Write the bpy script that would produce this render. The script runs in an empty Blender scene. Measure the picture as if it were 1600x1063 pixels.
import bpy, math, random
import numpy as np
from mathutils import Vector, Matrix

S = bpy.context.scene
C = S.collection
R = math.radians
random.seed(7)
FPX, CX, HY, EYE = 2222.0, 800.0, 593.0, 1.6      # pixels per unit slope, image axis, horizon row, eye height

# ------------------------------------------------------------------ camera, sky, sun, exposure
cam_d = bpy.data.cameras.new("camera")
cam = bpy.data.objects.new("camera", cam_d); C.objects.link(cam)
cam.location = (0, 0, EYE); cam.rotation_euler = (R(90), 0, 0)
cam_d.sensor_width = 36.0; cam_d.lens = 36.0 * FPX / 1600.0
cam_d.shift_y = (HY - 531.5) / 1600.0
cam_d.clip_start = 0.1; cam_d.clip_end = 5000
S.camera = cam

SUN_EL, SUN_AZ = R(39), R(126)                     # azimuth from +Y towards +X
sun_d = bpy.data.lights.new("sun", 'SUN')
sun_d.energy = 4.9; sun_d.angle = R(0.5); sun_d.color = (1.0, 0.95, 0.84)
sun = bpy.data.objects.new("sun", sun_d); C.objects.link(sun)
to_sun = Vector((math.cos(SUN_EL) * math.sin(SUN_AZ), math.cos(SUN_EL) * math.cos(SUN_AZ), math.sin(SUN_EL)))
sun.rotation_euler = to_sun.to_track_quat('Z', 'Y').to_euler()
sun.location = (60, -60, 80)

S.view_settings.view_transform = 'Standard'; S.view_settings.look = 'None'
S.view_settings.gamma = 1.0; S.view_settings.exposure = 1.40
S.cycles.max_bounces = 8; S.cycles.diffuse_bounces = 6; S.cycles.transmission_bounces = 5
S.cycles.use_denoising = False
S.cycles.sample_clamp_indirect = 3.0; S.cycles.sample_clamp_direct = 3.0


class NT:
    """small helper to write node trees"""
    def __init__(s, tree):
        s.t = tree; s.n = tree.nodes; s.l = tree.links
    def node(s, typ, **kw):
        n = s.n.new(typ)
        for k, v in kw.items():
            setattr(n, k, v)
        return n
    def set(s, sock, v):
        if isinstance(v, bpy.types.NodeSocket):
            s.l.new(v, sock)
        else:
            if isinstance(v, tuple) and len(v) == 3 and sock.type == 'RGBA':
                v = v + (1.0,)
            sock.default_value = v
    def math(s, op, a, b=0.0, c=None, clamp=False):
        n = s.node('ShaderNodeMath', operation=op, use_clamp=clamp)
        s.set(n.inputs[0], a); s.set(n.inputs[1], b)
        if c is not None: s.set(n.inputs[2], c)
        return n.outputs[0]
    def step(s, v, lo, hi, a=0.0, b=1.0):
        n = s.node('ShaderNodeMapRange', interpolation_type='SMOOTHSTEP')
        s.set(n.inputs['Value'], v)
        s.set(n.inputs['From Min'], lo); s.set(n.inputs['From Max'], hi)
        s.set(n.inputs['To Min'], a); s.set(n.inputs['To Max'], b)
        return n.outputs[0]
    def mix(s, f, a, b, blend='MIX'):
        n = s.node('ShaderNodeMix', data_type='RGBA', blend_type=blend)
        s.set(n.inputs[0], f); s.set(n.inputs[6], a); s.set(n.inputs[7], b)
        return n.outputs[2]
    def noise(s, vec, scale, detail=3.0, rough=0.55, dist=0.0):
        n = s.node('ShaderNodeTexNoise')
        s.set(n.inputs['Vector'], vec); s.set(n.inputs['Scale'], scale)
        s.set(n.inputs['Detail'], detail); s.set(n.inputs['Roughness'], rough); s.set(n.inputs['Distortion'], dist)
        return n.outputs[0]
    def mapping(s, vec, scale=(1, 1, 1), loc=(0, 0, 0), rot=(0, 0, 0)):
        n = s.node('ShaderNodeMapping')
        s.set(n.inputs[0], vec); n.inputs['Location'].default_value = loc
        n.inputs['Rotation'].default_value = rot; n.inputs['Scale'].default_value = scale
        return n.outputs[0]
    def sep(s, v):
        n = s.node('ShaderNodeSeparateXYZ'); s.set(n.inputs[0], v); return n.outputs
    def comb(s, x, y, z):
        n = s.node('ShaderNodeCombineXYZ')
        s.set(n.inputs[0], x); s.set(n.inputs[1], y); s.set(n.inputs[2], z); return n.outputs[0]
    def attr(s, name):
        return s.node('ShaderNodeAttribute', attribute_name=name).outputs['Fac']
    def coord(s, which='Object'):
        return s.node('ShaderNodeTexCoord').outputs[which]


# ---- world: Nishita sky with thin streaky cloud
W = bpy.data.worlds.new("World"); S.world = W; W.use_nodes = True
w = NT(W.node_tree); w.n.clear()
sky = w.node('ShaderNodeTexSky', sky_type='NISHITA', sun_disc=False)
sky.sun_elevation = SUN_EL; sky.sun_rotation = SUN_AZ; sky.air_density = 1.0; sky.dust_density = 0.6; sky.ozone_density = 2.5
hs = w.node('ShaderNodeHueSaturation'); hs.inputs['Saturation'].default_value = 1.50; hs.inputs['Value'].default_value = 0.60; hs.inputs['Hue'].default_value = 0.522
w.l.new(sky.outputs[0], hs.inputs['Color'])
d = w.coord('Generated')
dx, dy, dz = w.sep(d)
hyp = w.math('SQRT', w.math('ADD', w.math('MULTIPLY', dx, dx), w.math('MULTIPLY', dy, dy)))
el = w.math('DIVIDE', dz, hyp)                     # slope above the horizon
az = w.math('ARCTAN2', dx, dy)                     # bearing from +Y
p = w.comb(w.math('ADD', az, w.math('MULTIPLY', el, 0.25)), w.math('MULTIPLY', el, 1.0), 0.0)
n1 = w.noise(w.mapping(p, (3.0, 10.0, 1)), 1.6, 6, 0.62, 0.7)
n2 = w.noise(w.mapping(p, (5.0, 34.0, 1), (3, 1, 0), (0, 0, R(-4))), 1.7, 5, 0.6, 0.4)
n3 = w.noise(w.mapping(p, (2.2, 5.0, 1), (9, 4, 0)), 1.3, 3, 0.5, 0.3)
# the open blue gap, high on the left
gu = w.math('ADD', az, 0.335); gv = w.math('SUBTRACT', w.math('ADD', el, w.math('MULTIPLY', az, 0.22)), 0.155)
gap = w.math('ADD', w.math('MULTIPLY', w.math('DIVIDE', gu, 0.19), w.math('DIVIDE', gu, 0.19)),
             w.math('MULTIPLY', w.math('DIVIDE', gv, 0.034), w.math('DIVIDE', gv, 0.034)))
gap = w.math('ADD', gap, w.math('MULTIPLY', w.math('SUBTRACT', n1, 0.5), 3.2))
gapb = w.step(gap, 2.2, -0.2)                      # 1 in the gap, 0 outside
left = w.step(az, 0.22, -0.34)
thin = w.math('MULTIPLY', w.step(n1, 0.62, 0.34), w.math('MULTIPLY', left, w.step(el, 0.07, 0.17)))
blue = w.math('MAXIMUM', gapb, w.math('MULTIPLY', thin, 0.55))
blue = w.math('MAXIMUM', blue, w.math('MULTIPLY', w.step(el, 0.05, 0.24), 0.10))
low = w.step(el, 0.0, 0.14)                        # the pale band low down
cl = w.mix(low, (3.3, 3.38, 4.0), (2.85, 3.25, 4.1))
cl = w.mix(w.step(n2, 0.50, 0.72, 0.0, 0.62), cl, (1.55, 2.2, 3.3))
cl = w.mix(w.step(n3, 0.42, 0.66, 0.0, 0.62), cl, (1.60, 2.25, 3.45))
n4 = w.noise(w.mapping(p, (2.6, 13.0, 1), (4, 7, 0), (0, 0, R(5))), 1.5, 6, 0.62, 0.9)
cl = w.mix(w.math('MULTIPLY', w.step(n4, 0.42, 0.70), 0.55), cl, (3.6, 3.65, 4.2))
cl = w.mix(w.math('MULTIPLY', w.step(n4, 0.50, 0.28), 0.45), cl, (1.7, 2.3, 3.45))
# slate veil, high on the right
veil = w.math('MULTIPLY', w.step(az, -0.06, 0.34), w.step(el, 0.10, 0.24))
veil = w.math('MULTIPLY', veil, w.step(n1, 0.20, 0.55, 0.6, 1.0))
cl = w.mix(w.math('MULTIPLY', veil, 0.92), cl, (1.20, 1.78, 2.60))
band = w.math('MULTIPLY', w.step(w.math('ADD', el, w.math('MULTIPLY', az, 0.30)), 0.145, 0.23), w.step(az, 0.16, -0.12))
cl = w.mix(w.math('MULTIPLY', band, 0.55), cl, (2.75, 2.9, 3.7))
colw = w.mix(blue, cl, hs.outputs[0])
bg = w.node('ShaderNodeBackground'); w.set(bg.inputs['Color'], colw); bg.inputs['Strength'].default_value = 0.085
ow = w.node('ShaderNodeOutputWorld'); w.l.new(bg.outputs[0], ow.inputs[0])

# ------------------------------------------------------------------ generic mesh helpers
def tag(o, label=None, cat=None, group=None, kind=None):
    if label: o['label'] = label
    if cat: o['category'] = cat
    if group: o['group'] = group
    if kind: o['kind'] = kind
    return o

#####

Task description - Looking at the material above, please copy exactly every line from its first line through the line containing "from mathutils import Vector, Matrix", with both ends included and nothing else.

Written answer -
Write the bpy script that would produce this render. The script runs in an empty Blender scene. Measure the picture as if it were 1600x1063 pixels.
import bpy, math, random
import numpy as np
from mathutils import Vector, Matrix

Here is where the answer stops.